Sono trascorsi 45 anni dall’omicidio del giornalista di Sessano del Molise



di Giovanni Petta

SESSANO DEL MOLISE. Ci sono voluti anni e tenacia per far emergere la verità. La verità è quella dell’uomo e del giornalista, finalmente considerato così com’è stato nella realtà delle cose: un indagatore, un appassionato curioso delle cose del mondo, un giornalista capace di creare una rete importante di amicizie e di informatori.



La tenacia è quella di Rosita Pecorelli, la sorella di Mino, che non si è mai arresa alle risposte pigre e stanche di chi non aveva alcun interesse a trovare i colpevoli, esecutori e mandanti. Una donna che finalmente può essere soddisfatta di ciò che ha fatto per suo fratello. Nessun arresto e nessun criminale condannato – questo non era il suo compito – ma la restituzione al racconto dell’ultimo secolo di una figura limpida che si staglia su tanti protagonisti della storia della repubblica ormai totalmente dimenticati. E che siano dimenticati è un bene per loro.

Il lavoro di Mino Pecorelli è oggi riconosciuto come un lavoro serio e meticoloso, persino anticipatore di quel giornalismo d’inchiesta tanto osannato e temuto dal Potere.

Eppure contro la sua figura c’è stato un lavoro minuzioso e costante, nel tentativo di screditarlo. Persino la fotografia diffusa dopo il suo omicidio era stata scelta con questo obiettivo: era l’immagine più brutta tra quelle a disposizione di chi si occupò della questione, presa da una serie in cui faceva boccacce scherzando con sua madre.



Oggi, finalmente, ricordiamo il giornalista di Sessano del Molise, a quarantacinque anni dalla sua morte, con fotografie che rendono giustizia della sua prestanza e della sua bellezza, proiezione tutta positiva – visto che per tanti anni è stato fatto il contrario – della sua dirittura morale.

“Forse sarebbe cambiata tutta la narrazione successiva, se avessero usato, invece di quella bruttissima e ormai famosa, una qualsiasi tra le altre foto che erano a disposizione di investigatori e stampa subito dopo la sua morte” – dice così, non senza rammarico, Valter Biscotti, avvocato di Rosita Pecorelli.

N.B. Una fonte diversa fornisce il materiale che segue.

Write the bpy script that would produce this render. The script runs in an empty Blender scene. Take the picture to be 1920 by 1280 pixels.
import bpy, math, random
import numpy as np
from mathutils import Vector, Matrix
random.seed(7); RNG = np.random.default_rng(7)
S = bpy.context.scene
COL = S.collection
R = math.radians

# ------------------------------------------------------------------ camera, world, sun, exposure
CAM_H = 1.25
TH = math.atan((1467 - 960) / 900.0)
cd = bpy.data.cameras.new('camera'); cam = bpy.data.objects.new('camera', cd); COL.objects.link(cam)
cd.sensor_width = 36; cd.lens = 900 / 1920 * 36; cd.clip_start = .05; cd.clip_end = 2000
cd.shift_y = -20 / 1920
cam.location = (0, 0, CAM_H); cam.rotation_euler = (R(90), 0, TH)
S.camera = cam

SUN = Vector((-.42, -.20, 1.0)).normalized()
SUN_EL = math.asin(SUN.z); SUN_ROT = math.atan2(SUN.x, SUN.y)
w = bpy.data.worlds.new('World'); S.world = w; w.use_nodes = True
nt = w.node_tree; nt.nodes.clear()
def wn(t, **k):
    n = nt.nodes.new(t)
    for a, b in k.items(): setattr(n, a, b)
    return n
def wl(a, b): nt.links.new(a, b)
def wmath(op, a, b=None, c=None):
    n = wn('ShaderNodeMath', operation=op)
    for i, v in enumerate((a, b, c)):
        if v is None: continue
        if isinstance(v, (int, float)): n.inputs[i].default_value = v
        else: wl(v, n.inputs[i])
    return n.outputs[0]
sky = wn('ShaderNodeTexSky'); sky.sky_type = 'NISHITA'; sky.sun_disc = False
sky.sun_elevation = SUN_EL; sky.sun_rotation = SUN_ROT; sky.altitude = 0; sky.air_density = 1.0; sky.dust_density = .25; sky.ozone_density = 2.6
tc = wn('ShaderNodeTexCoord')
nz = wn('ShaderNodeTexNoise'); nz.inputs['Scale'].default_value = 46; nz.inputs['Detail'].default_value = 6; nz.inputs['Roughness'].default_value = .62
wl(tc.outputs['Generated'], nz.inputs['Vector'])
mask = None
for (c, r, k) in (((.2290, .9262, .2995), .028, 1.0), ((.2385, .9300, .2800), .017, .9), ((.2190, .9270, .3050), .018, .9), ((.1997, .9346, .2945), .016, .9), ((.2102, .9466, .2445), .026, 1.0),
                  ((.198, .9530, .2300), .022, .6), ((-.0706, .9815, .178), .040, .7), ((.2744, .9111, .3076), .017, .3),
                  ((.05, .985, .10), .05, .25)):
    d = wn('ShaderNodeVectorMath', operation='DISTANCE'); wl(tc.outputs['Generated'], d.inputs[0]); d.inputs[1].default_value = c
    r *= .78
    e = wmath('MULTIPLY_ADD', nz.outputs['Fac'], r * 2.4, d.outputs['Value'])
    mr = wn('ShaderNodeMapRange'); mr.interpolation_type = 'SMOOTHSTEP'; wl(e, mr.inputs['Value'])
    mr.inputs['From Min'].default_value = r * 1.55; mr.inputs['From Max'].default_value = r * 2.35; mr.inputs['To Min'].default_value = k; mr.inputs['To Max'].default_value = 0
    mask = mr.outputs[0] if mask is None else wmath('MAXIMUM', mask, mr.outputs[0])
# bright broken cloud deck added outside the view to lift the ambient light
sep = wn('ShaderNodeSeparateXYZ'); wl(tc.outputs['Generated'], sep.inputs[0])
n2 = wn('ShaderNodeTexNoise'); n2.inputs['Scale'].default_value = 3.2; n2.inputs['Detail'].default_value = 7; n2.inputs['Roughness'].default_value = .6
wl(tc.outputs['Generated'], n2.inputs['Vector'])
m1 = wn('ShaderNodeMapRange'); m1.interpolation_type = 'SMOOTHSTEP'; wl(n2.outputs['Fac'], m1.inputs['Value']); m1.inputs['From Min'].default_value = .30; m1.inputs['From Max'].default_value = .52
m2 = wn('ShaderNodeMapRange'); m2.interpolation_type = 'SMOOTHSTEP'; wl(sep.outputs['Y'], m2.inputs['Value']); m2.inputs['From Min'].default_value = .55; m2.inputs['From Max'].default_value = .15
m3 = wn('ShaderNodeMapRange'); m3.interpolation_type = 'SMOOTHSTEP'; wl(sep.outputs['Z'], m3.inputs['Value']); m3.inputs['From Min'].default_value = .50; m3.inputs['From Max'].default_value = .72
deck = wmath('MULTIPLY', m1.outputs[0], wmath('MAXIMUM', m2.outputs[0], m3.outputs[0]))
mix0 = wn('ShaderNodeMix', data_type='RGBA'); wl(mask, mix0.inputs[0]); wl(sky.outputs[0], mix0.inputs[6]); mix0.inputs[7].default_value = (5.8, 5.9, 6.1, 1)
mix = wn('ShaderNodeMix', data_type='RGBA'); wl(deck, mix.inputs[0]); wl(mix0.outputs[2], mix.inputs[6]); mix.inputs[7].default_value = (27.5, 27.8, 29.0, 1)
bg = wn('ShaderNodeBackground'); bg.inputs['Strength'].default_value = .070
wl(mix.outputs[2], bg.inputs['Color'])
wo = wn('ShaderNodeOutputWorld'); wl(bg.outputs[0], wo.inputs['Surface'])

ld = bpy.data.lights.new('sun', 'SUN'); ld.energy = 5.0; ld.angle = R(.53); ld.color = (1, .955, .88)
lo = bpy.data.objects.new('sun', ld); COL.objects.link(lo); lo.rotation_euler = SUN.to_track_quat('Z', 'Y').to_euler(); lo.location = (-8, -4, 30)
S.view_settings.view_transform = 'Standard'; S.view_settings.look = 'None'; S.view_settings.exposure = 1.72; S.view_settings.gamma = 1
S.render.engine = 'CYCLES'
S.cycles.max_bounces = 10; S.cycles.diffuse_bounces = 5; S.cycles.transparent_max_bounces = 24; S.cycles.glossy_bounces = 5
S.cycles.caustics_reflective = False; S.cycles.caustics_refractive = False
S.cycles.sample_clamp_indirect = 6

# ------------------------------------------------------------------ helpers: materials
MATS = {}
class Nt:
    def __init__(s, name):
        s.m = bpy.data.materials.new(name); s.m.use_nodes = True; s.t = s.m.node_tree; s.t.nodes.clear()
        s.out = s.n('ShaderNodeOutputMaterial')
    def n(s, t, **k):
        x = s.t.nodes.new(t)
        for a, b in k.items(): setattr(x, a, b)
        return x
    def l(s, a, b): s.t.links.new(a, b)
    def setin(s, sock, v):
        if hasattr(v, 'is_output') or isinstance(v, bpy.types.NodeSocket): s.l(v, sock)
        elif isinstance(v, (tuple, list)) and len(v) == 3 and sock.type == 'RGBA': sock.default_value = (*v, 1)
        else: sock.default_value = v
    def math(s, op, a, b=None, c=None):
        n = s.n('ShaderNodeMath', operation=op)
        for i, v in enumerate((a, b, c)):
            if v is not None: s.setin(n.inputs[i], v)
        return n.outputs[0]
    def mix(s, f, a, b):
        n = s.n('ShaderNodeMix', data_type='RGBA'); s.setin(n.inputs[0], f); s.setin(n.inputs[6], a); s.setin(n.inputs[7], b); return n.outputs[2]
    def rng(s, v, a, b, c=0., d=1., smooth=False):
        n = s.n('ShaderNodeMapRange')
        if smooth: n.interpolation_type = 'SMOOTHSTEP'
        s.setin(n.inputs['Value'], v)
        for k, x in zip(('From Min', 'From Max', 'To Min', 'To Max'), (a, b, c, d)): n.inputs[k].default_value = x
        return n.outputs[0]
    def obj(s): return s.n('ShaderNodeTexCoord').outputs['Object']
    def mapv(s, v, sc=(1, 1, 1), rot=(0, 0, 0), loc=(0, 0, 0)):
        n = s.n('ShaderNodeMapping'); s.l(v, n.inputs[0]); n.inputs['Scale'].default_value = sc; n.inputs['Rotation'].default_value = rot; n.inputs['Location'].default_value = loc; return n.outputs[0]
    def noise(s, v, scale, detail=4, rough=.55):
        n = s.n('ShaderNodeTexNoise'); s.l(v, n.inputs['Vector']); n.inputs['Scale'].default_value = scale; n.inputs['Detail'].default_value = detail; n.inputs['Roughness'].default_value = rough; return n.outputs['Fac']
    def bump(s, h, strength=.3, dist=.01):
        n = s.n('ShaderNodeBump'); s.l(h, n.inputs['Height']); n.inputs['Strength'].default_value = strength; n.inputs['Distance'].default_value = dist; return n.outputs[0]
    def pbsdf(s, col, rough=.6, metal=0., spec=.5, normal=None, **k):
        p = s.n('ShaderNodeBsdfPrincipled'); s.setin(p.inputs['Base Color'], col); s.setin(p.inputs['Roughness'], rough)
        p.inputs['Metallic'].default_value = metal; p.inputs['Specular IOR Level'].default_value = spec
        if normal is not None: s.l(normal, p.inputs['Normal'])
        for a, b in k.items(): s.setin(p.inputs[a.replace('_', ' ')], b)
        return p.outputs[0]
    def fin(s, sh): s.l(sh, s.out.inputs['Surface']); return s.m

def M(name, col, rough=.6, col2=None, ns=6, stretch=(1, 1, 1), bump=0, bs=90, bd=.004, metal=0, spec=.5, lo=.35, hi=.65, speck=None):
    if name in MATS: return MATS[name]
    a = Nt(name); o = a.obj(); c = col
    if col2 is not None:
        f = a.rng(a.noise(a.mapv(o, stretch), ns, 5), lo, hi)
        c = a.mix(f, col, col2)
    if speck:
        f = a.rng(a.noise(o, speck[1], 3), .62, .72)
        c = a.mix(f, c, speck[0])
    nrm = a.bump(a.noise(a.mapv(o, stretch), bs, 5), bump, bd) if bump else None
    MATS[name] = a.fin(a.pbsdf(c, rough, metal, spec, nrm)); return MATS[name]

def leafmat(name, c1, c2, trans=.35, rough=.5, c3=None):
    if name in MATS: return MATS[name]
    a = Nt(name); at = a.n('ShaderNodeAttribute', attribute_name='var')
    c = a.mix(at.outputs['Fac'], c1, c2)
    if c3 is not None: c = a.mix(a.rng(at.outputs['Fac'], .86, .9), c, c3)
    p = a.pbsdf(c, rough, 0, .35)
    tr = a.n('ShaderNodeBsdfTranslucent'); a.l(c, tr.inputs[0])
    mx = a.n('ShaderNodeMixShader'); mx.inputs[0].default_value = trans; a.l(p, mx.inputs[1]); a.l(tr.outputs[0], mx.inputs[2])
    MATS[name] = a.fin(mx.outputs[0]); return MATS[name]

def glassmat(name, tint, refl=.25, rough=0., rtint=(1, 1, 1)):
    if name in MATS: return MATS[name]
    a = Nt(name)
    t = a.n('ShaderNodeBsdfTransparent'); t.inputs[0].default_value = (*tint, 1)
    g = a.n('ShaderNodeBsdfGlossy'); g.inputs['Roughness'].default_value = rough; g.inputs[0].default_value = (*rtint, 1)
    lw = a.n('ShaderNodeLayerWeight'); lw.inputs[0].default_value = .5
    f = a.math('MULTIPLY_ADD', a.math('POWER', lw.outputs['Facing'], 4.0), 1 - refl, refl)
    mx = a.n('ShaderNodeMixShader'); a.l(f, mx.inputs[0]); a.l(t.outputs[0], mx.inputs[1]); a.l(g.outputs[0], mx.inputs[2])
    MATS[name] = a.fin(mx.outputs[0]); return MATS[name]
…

“Il riconoscimento alla sua professionalità – dice Giulio Vasaturo, legale della Federazione Nazionale Stampa Italiana, che si è costituita parte civile – avrebbe dovuto avvenire molto tempo prima. Per molti aspetti, è stato un innovatore”.

Claudio Ferrazza, avvocato di Stefano Pecorelli, il figlio del giornalista, riferisce degli approfondimenti necessari su quanto emerso dalle sentenze relative alla strage di Bologna. Si cerca ancora dappertutto.

Il ricordo di Mino Pecorelli, nel giorno dell’anniversario della sua morte, deve servire a ribadire la sua capacità di cercare le notizie e di pubblicarle per primo. La sua competenza nel creare e mettere insieme quelle fonti di informazione che ogni giornalista vero desidera avere: politici, militari, alti prelati, industriali, colleghi giornalisti, appartenenti ai servizi di intelligence civili e militari.

Oggi gli si riconosce il possesso della logica necessaria per incrociare efficacemente i dati e la capacità di leggere i bilanci delle aziende. Attraverso tutto ciò comprendeva, capiva, rilevava e rivelava le cause di ciò che la maggior parte dei cittadini, e la maggioranza dei giornalisti, riusciva a osservare solo nei suoi effetti, nelle conseguenze, condannati a subire senza capire o, forse, senza porsi troppe domande.